Collected material
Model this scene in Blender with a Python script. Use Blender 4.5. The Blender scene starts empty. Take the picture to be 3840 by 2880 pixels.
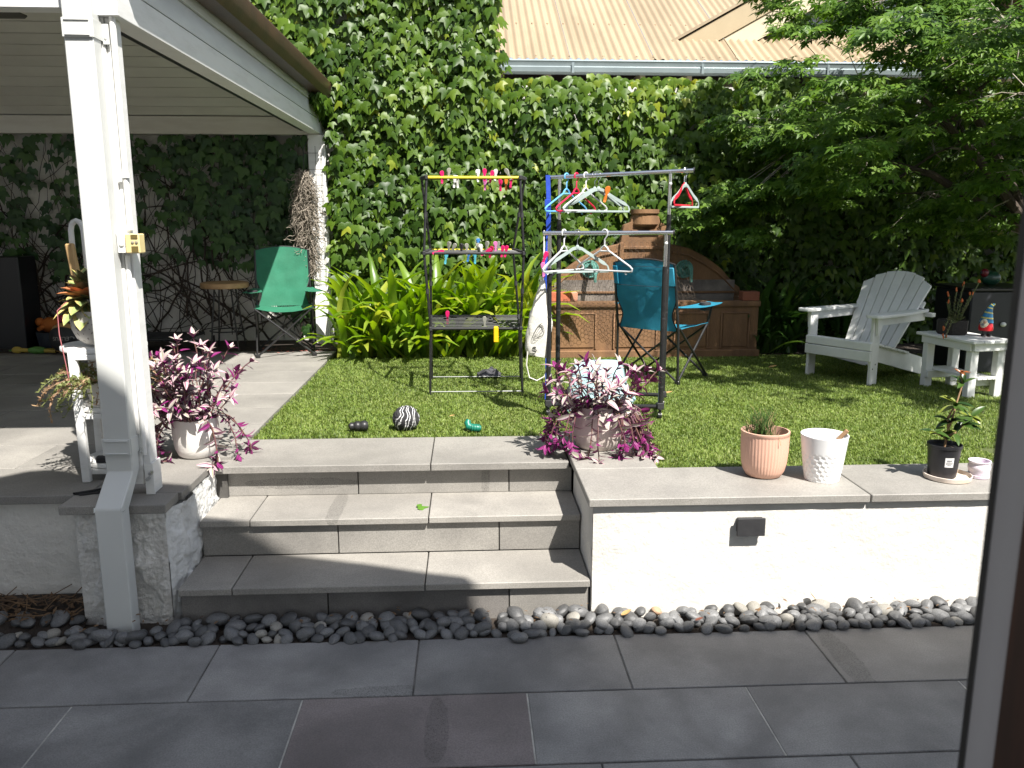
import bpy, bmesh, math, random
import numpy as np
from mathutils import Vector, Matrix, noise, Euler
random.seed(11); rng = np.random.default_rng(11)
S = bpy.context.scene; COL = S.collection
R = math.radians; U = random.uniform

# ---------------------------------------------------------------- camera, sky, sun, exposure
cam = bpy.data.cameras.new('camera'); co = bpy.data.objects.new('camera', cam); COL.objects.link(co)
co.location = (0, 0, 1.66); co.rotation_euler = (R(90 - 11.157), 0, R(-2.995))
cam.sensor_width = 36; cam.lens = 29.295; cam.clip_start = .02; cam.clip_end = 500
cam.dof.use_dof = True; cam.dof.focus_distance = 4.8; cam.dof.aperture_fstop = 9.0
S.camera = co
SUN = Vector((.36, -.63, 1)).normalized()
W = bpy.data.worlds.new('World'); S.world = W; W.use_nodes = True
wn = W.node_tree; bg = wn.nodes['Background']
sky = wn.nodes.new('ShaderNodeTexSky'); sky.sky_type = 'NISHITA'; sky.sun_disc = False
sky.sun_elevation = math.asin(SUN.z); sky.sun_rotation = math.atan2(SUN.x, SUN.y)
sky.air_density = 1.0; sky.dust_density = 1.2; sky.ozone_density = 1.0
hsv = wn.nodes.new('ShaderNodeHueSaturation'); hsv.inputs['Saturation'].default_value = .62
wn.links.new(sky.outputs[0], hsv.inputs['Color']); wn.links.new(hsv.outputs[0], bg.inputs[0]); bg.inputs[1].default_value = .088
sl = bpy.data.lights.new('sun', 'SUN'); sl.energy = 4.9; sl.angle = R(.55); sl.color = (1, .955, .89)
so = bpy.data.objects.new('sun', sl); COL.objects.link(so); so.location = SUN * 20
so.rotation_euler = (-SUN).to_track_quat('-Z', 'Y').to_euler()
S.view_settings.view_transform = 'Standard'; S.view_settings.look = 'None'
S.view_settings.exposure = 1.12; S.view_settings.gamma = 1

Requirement
Only lines belong in the copy: transcribe those from the start of the data through the line that contains "R = math.radians; U = random.uniform", and skip the pictures.

Task answer
Model this scene in Blender with a Python script. Use Blender 4.5. The Blender scene starts empty. Take the picture to be 3840 by 2880 pixels.
import bpy, bmesh, math, random
import numpy as np
from mathutils import Vector, Matrix, noise, Euler
random.seed(11); rng = np.random.default_rng(11)
S = bpy.context.scene; COL = S.collection
R = math.radians; U = random.uniform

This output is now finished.